Extract the full set of records, then give each one again exactly.

## BEGIN Materials provided

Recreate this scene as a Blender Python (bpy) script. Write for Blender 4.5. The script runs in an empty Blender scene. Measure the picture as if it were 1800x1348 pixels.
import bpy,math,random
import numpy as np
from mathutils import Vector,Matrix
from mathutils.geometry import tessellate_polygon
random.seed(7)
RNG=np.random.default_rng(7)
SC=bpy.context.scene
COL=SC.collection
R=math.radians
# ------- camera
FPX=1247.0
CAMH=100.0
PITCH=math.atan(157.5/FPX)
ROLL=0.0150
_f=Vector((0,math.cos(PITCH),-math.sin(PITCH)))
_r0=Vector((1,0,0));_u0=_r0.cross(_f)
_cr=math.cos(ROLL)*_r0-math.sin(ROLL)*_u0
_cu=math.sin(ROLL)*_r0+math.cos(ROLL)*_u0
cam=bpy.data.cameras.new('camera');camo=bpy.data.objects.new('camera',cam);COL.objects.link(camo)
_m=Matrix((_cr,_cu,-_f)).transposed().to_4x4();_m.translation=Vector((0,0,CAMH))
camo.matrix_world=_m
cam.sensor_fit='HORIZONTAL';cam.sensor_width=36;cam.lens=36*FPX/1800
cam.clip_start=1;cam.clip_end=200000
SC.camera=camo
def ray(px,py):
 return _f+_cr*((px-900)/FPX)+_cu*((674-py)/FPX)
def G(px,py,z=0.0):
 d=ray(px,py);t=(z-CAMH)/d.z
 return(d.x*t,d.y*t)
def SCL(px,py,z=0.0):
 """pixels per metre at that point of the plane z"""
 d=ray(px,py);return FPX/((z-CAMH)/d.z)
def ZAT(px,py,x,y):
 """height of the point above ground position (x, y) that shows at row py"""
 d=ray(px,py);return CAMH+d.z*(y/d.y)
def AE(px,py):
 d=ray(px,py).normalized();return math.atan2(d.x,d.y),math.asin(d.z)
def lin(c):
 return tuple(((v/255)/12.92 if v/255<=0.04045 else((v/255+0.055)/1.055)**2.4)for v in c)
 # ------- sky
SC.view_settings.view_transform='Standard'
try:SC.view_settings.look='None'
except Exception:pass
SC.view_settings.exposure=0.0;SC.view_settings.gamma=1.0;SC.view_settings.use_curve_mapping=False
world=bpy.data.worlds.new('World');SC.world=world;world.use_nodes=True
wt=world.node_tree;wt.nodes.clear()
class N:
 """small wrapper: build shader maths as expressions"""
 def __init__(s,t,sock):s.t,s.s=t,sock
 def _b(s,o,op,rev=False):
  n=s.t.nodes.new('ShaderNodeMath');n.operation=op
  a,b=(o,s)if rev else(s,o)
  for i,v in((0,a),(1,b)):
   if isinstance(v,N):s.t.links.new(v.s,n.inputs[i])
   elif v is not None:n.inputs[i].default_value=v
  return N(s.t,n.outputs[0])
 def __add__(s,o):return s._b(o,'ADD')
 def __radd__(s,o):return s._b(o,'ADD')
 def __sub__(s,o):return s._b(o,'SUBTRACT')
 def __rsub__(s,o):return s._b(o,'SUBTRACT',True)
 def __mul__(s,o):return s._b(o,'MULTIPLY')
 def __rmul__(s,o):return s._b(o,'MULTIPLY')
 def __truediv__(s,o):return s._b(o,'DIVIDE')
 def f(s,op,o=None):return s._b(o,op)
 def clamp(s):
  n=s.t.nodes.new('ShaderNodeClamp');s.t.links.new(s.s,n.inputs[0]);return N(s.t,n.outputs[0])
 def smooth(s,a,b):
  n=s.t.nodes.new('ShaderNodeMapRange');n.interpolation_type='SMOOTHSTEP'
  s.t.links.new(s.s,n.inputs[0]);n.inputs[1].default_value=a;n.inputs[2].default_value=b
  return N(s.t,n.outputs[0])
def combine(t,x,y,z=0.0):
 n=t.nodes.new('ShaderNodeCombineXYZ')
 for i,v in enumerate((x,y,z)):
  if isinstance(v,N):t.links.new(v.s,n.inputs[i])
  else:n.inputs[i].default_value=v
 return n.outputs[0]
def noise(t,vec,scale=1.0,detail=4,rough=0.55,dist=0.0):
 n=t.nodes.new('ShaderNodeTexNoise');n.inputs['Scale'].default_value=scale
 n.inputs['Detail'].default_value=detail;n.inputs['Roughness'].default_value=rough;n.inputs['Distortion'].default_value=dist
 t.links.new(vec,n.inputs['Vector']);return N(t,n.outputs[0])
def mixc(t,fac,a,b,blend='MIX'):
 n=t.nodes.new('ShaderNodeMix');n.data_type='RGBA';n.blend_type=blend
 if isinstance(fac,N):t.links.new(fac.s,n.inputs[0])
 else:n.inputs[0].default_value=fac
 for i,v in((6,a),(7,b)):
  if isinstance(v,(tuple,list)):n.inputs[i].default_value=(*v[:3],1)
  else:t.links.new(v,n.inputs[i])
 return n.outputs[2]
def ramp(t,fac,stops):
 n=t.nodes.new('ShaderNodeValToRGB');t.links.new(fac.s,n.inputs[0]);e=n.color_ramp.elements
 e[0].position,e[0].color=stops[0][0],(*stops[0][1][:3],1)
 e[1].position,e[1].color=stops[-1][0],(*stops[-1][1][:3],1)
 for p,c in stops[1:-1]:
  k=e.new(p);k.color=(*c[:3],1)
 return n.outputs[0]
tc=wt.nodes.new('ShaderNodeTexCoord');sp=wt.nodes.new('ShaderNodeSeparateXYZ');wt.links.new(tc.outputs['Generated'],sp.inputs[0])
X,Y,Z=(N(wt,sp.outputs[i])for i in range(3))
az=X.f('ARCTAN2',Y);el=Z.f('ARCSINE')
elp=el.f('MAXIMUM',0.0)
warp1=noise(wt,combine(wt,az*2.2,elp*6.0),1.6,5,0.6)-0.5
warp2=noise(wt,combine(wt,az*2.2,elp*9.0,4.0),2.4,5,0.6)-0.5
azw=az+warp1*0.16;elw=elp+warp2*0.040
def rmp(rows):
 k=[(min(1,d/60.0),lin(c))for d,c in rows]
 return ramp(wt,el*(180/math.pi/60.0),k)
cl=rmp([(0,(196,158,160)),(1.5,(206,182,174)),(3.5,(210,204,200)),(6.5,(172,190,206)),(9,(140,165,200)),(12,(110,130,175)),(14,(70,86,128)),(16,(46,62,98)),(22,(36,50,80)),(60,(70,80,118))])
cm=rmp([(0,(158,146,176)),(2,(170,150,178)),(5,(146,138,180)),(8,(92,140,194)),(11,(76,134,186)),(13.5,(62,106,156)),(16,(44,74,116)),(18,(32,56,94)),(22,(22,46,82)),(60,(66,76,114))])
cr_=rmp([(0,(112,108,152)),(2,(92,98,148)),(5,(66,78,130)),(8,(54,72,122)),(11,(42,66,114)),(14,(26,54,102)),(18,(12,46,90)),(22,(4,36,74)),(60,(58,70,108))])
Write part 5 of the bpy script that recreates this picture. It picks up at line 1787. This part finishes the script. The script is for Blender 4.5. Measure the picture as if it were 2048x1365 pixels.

## END Materials provided

Written response:
Recreate this scene as a Blender Python (bpy) script. Write for Blender 4.5. The script runs in an empty Blender scene. Measure the picture as if it were 1800x1348 pixels.
import bpy,math,random
import numpy as np
from mathutils import Vector,Matrix
from mathutils.geometry import tessellate_polygon
random.seed(7)
RNG=np.random.default_rng(7)
SC=bpy.context.scene
COL=SC.collection
R=math.radians
# ------- camera
FPX=1247.0
CAMH=100.0
PITCH=math.atan(157.5/FPX)
ROLL=0.0150
_f=Vector((0,math.cos(PITCH),-math.sin(PITCH)))
_r0=Vector((1,0,0));_u0=_r0.cross(_f)
_cr=math.cos(ROLL)*_r0-math.sin(ROLL)*_u0
_cu=math.sin(ROLL)*_r0+math.cos(ROLL)*_u0
cam=bpy.data.cameras.new('camera');camo=bpy.data.objects.new('camera',cam);COL.objects.link(camo)
_m=Matrix((_cr,_cu,-_f)).transposed().to_4x4();_m.translation=Vector((0,0,CAMH))
camo.matrix_world=_m
cam.sensor_fit='HORIZONTAL';cam.sensor_width=36;cam.lens=36*FPX/1800
cam.clip_start=1;cam.clip_end=200000
SC.camera=camo
def ray(px,py):
 return _f+_cr*((px-900)/FPX)+_cu*((674-py)/FPX)
def G(px,py,z=0.0):
 d=ray(px,py);t=(z-CAMH)/d.z
 return(d.x*t,d.y*t)
def SCL(px,py,z=0.0):
 """pixels per metre at that point of the plane z"""
 d=ray(px,py);return FPX/((z-CAMH)/d.z)
def ZAT(px,py,x,y):
 """height of the point above ground position (x, y) that shows at row py"""
 d=ray(px,py);return CAMH+d.z*(y/d.y)
def AE(px,py):
 d=ray(px,py).normalized();return math.atan2(d.x,d.y),math.asin(d.z)
def lin(c):
 return tuple(((v/255)/12.92 if v/255<=0.04045 else((v/255+0.055)/1.055)**2.4)for v in c)
 # ------- sky
SC.view_settings.view_transform='Standard'
try:SC.view_settings.look='None'
except Exception:pass
SC.view_settings.exposure=0.0;SC.view_settings.gamma=1.0;SC.view_settings.use_curve_mapping=False
world=bpy.data.worlds.new('World');SC.world=world;world.use_nodes=True
wt=world.node_tree;wt.nodes.clear()
class N:
 """small wrapper: build shader maths as expressions"""
 def __init__(s,t,sock):s.t,s.s=t,sock
 def _b(s,o,op,rev=False):
  n=s.t.nodes.new('ShaderNodeMath');n.operation=op
  a,b=(o,s)if rev else(s,o)
  for i,v in((0,a),(1,b)):
   if isinstance(v,N):s.t.links.new(v.s,n.inputs[i])
   elif v is not None:n.inputs[i].default_value=v
  return N(s.t,n.outputs[0])
 def __add__(s,o):return s._b(o,'ADD')
 def __radd__(s,o):return s._b(o,'ADD')
 def __sub__(s,o):return s._b(o,'SUBTRACT')
 def __rsub__(s,o):return s._b(o,'SUBTRACT',True)
 def __mul__(s,o):return s._b(o,'MULTIPLY')
 def __rmul__(s,o):return s._b(o,'MULTIPLY')
 def __truediv__(s,o):return s._b(o,'DIVIDE')
 def f(s,op,o=None):return s._b(o,op)
 def clamp(s):
  n=s.t.nodes.new('ShaderNodeClamp');s.t.links.new(s.s,n.inputs[0]);return N(s.t,n.outputs[0])
 def smooth(s,a,b):
  n=s.t.nodes.new('ShaderNodeMapRange');n.interpolation_type='SMOOTHSTEP'
  s.t.links.new(s.s,n.inputs[0]);n.inputs[1].default_value=a;n.inputs[2].default_value=b
  return N(s.t,n.outputs[0])
def combine(t,x,y,z=0.0):
 n=t.nodes.new('ShaderNodeCombineXYZ')
 for i,v in enumerate((x,y,z)):
  if isinstance(v,N):t.links.new(v.s,n.inputs[i])
  else:n.inputs[i].default_value=v
 return n.outputs[0]
def noise(t,vec,scale=1.0,detail=4,rough=0.55,dist=0.0):
 n=t.nodes.new('ShaderNodeTexNoise');n.inputs['Scale'].default_value=scale
 n.inputs['Detail'].default_value=detail;n.inputs['Roughness'].default_value=rough;n.inputs['Distortion'].default_value=dist
 t.links.new(vec,n.inputs['Vector']);return N(t,n.outputs[0])
def mixc(t,fac,a,b,blend='MIX'):
 n=t.nodes.new('ShaderNodeMix');n.data_type='RGBA';n.blend_type=blend
 if isinstance(fac,N):t.links.new(fac.s,n.inputs[0])
 else:n.inputs[0].default_value=fac
 for i,v in((6,a),(7,b)):
  if isinstance(v,(tuple,list)):n.inputs[i].default_value=(*v[:3],1)
  else:t.links.new(v,n.inputs[i])
 return n.outputs[2]
def ramp(t,fac,stops):
 n=t.nodes.new('ShaderNodeValToRGB');t.links.new(fac.s,n.inputs[0]);e=n.color_ramp.elements
 e[0].position,e[0].color=stops[0][0],(*stops[0][1][:3],1)
 e[1].position,e[1].color=stops[-1][0],(*stops[-1][1][:3],1)
 for p,c in stops[1:-1]:
  k=e.new(p);k.color=(*c[:3],1)
 return n.outputs[0]
tc=wt.nodes.new('ShaderNodeTexCoord');sp=wt.nodes.new('ShaderNodeSeparateXYZ');wt.links.new(tc.outputs['Generated'],sp.inputs[0])
X,Y,Z=(N(wt,sp.outputs[i])for i in range(3))
az=X.f('ARCTAN2',Y);el=Z.f('ARCSINE')
elp=el.f('MAXIMUM',0.0)
warp1=noise(wt,combine(wt,az*2.2,elp*6.0),1.6,5,0.6)-0.5
warp2=noise(wt,combine(wt,az*2.2,elp*9.0,4.0),2.4,5,0.6)-0.5
azw=az+warp1*0.16;elw=elp+warp2*0.040
def rmp(rows):
 k=[(min(1,d/60.0),lin(c))for d,c in rows]
 return ramp(wt,el*(180/math.pi/60.0),k)
cl=rmp([(0,(196,158,160)),(1.5,(206,182,174)),(3.5,(210,204,200)),(6.5,(172,190,206)),(9,(140,165,200)),(12,(110,130,175)),(14,(70,86,128)),(16,(46,62,98)),(22,(36,50,80)),(60,(70,80,118))])
cm=rmp([(0,(158,146,176)),(2,(170,150,178)),(5,(146,138,180)),(8,(92,140,194)),(11,(76,134,186)),(13.5,(62,106,156)),(16,(44,74,116)),(18,(32,56,94)),(22,(22,46,82)),(60,(66,76,114))])
cr_=rmp([(0,(112,108,152)),(2,(92,98,148)),(5,(66,78,130)),(8,(54,72,122)),(11,(42,66,114)),(14,(26,54,102)),(18,(12,46,90)),(22,(4,36,74)),(60,(58,70,108))])
Write part 5 of the bpy script that recreates this picture. It picks up at line 1787. This part finishes the script. The script is for Blender 4.5. Measure the picture as if it were 2048x1365 pixels.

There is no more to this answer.